If you read Cormac McCarthy’s book No Country for Old Men and recently saw the movie by the same name, the propensity to compare the two mediums is unavoidable. Is there a faulty medium for this story or can both capture the bluntness of beating hearts on their last look at why? McCarthy, the master novelist, minimally words the novel allowing the reader imagination to pummel through their own nest of psychological glues to get at what McCarthy so often gets to: ultimately our culture fails when the tick of nature in all of us turns animal.
Masters too, the Coen brothers take, with the spin of the actors and a Marfan landscape, suspend us in the tragedy of the human race. Their celluloid trajectory lights up our brains making all things familiar and that verisimilitude sets up the edgy violence that scrapes against our comfort in culture.
Three of the main characters are Viet Nam vets still physically prime in this 1980 set story. They know how to saw gun barrels, quick load clips and doctor themselves - and there’s a lot of it.

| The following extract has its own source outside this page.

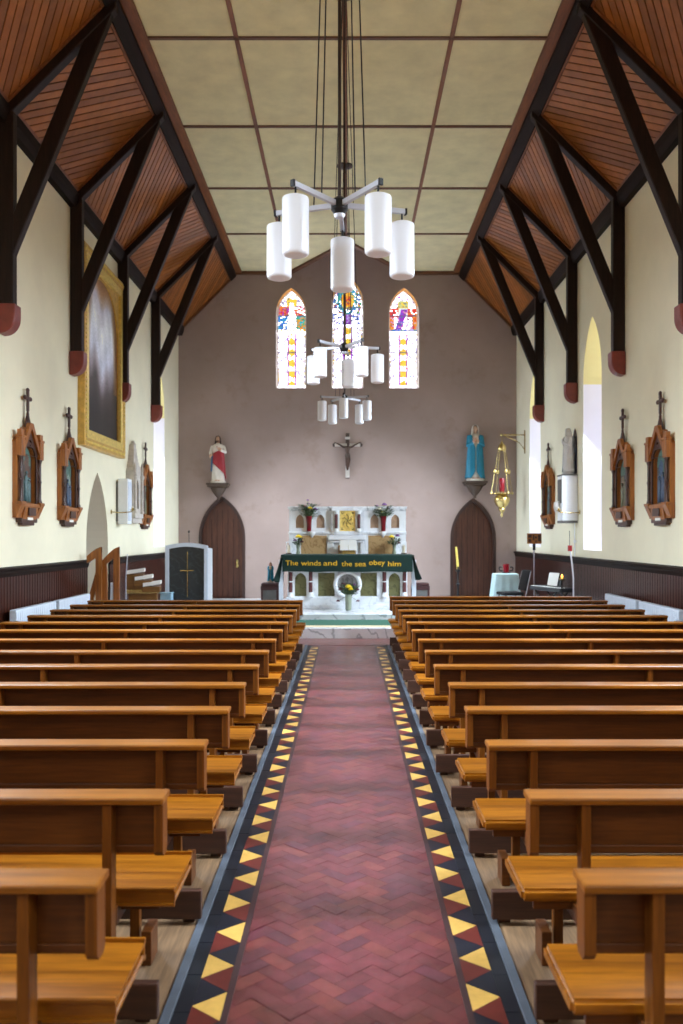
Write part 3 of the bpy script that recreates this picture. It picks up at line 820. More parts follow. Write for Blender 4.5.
        c = MB(); c.bevbox(s*.205, s*.232, -.15, -.115, .38, 1.08, .004); c.build('inner_bead', M['station'], r)
    a = MB(); a.data(plate(arch(.24, .36, 1.06, 1.39, 0, 10), [arch(.205, .37, 1.06, 1.345, 0, 10)], .035), T(0, -.12, 0) @ MXZ); a.build('arch_moulding', M['stationdark'], r)
    b = MB(); b.bevbox(-.25, .25, -.22, -.11, .30, .36, .006); b.prism([(-.20, .30), (-.11, .30), (-.11, .10), (-.15, .10)], -.22, .22, 'YZ'); b.build('sill', M['station'], r)
    b = MB(); b.bevbox(-.11, .11, -.225, -.20, .16, .29, .004); b.build('title_block', M['stationdark'], r)
    p = MB(); p.bevbox(-.085, .085, -.172, -.155, .085, .13, .002); p.build('number_plate', M['paper'], r)
    b = MB(); b.bevbox(-.26, .26, -.15, -.0, .045, .12, .01); b.bevbox(-.20, .20, -.12, 0, 0, .05, .01); b.build('base_moulding', M['stationdark'], r)
    return r
SZ = 2.045
for i, (y, w) in enumerate(((12.50, 'nearest the camera'), (14.36, 'just below the gilt painting'), (19.80, 'farthest, beside the pale stone canopy'))):
    make_shrine(i+1, 'carved oak Gothic shrine with cross finial on left wall, '+w, (-XW, y, SZ), PI/2)
for i, (y, w) in enumerate(((12.78, 'nearest the camera'), (14.53, 'next to the tall window'), (19.92, 'farthest, beyond the pale statue'))):
    make_shrine(i+5, 'carved oak Gothic shrine with cross finial on right wall, '+w, (XW, y, SZ), -PI/2)

# ---- big gilt painting on the left wall
r = thing('framed_painting', 'large gilt-framed arched painting high on the left wall', 'painting', (-XW, 16.38, 3.46), PI/2)
W2, H = 1.36, 3.46
mb = MB(); mb.data(plate([(-W2, 0), (W2, 0), (W2, H), (-W2, H)], [[(-W2+.12, .12), (W2-.12, .12), (W2-.12, H-.12), (-W2+.12, H-.12)]], .11, .012), MXZ); mb.build('outer_frame', M['goldpaint'], r)
mb = MB(); q = .115
mb.data(plate([(-W2+q, q), (W2-q, q), (W2-q, H-q), (-W2+q, H-q)], [[(-W2+.27, .27), (W2-.27, .27), (W2-.27, H-.27), (-W2+.27, H-.27)]], .10, .01), MXZ); mb.build('inner_frame', M['gold'], r)
mb = MB(); n = 44
for sx in (-1, 1):
    for k in range(n): mb.ball((sx*(W2-.06), -.125, .1+(H-.2)*k/(n-1)), .028, (1, .6, 1), 6, 4)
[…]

In the movie, Llewelyn Moss, played by the young Nick Nolte type character Josh Brolin, is a welder who lives in a trailer at the Desert Air in Sanderson, Texas. He discovers a drug deal gone bad while hunting Antelope and finds two million cash under a mesquite tree in a satchel fitted with a transmitter. The story is propelled forward by a never ending chase, running the camera crew through the Rio Grande, Eagle Pass, down some choice landscape off Highway 2810 and winding up pool side at a cheap motel in El Paso.

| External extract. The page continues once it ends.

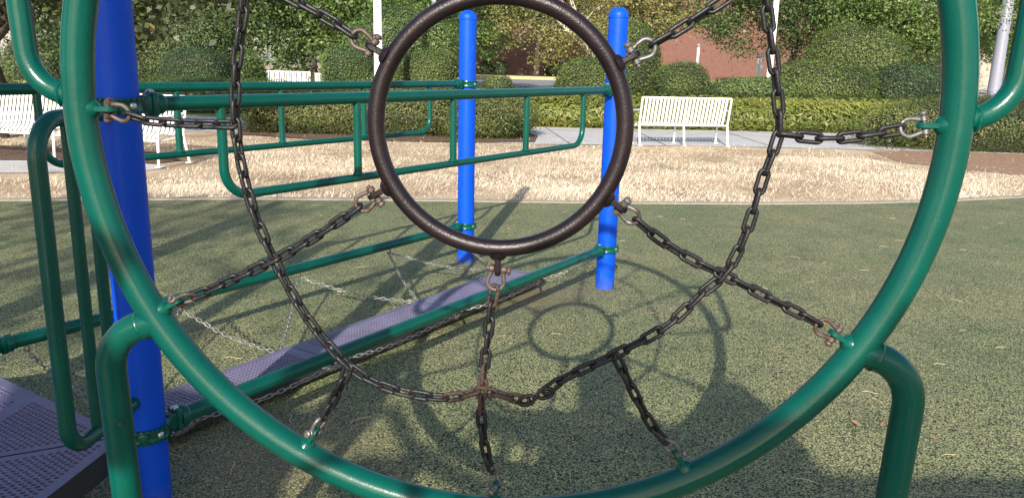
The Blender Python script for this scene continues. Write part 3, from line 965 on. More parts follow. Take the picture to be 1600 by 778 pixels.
web_chain('black perimeter chain of the web, left half running down to the S hook',
          [(0.0, 0.575), (-0.14, 0.565), (-0.29, 0.51), (-0.40, 0.39), (-0.482, 0.244), (-0.495, 0.18), (-0.513, 0.085), (-0.522, -0.03), (-0.512, -0.123), (-0.491, -0.211), (-0.458, -0.295), (-0.426, -0.361), (-0.382, -0.434), (-0.311, -0.516), (-0.239, -0.557), (-0.159, -0.574), (-0.092, -0.574), (-0.035, -0.556), (0.010, -0.566), (0.058, -0.574)], 0.2)
web_chain('black perimeter chain of the web, right half rising from the S hook',
          [(0.094, -0.552), (0.135, -0.520), (0.233, -0.465), (0.329, -0.403), (0.398, -0.327), (0.438, -0.287), (0.468, -0.209), (0.493, -0.091), (0.512, -0.018), (0.503, 0.052), (0.488, 0.12), (0.470, 0.20), (0.454, 0.258), (0.38, 0.40), (0.27, 0.51), (0.14, 0.565), (0.01, 0.58)], 0.1, pitch=0.0375)
web_chain('black chain from lower left of the brown ring down to the green hoop', [(-0.269, -0.168), (-0.311, -0.203), (-0.389, -0.256), (-0.458, -0.297), (-0.537, -0.336), (-0.619, -0.375), (-0.644, -0.39)], 1.2,
          ends=[E_r('a', 210, 'shackle_rusty'), E_h('b', 210.5, 'shackle_rusty', -1, 0.9)])
web_chain('black chain from upper left of the brown ring leaving the top of the view', [(-0.266, 0.138), (-0.326, 0.166), (-0.403, 0.206), (-0.48, 0.246), (-0.56, 0.29), (-0.66, 0.36)], 1.3,
          ends=[E_r('a', 150, 'shackle_rusty', -1), E_h('b', 151)], pitch=0.037)
web_chain('black chain from upper right of the brown ring leaving the top of the view', [(0.246, 0.128), (0.314, 0.165), (0.39, 0.217), (0.454, 0.258), (0.55, 0.32), (0.64, 0.38)], 1.2,
          ends=[E_r('a', 29, 'shackle'), E_h('b', 31)], pitch=0.0385)
web_chain('black chain from lower right of the brown ring down to the green hoop', [(0.247, -0.175), (0.305, -0.226), (0.369, -0.264), (0.439, -0.295), (0.523, -0.335), (0.6, -0.371), (0.649, -0.389)], 1.0,
          ends=[E_r('a', 328, 'shackle', 1, 0.5), E_h('b', 328.5, 'shackle_rusty', 1)], pitch=0.0385)
web_chain('black vertical chain from bottom of the brown ring to foot of the green hoop', [(-0.007, -0.33), (-0.019, -0.377), (-0.028, -0.47), (-0.035, -0.557), (-0.036, -0.613), (-0.027, -0.685), (-0.014, -0.75)], 0.3,
          ends=[E_r('a', 270.5, 'shackle_rusty'), E_h('b', 269.8, 'shackle', 1, 1.1)])
web_chain('black vertical chain from the top of the brown ring up out of view', [(-0.005, 0.30), (-0.003, 0.42), (-0.001, 0.57), (0, 0.68), (0, 0.74)], 0.3,
          ends=[E_r('a', 89.5), E_h('b', 90)])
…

The antagonist is Anton Chugar, rhymes with sugar, a villain nearly as diabolical as Melville’s Captain Ahab in Moby Dick or Judge Holden in McCarthy’s Blood Meridian. His psychopathic ways are governed by the principle that all threats and promises must be acted upon to the ultimate degree. But his will is limited. Chance, he recognizes, is a player in all events, reflecting perhaps, McCarthy’s interest in Chaos Theory, which he studied at the Santa Fe Institute, while writing the novel.
This character’s cold murderous efficiency is played by the sinister Javier Bardem with great finesse. He doesn’t overplay the role, it’s subtle and spooky. Maybe it’s his haircut. The flipping of a coin determines who should live when a victim’s question is correctly posited to him. Marfa banker and first time Hollywood actor Chip Love’s question was wrong and he gets it early in the movie with Chugar’s choice weapon, a gas fired plug machine used in slaughter houses.
Tommy Lee Jones plays a flat old man sheriff but true grit Texan who realizes crime aint what it used to be. He seems to be haunted by the audacity of today’s criminals and at the same time plugged up by some fame he doesn’t deserve. The depth of this character is far more significant in the book, where his narrations and flashbacks give rise to a sense that god has failed him. The futility that he feels as an old man in sparse rugged west Texas and hence the title, triggers what McCarthy might be telling us and what the Coen Brothers did not fail to include; Chugar’s ways reflect a deeper reality.